Three Practices for Living in Obedience
So how do we live in obedience in a practical way? Here are three practices that guide me:
- Trust the Nudge. That inner prompting, however small or inconvenient, is often the divine instruction. Act on it, even when it doesn’t make sense. Don’t rationalize it away.
- Obey Quickly. Delay is disobedience in slow motion. Don’t wait until the knock gets louder. Step into obedience now, even if it feels uncomfortable. Quick obedience prevents unnecessary struggle.
- Remember the Blessing Is Already Prepared. You’re not earning it, you’re aligning with it. Obedience flips the switch so the light can shine. The current is always flowing—obedience simply puts you in the boat.
The Invitation of Obedience
Obedience is not about control. It’s about love. God doesn’t need your obedience—He invites it because He knows you are always obeying something, and He wants you to experience the peace and abundance that come from aligning with Him. Obedience is the magnet for blessing. It’s the bridge across the gap. It’s the current that carries you from striving into flow.
So I leave you with this invitation: identify what you’ve been obeying that doesn’t serve you, and make a choice to obey differently.
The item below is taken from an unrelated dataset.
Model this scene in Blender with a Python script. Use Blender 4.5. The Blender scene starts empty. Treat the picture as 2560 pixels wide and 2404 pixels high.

Obey the whisper. Obey the nudge. Obey the divine call. Step away from the problem. Stretch your hand. Build your ark. March your circles. Cast your net. And watch what happens when obedience becomes your path to blessing.
You don’t need to figure it all out. You don’t need to strive harder. You don’t need to control everything. You simply need to obey. Because on the other side of obedience lies the life you’ve been praying for—the peace, provision, and power that only God can provide. And it’s already waiting for you. All that’s required is your yes.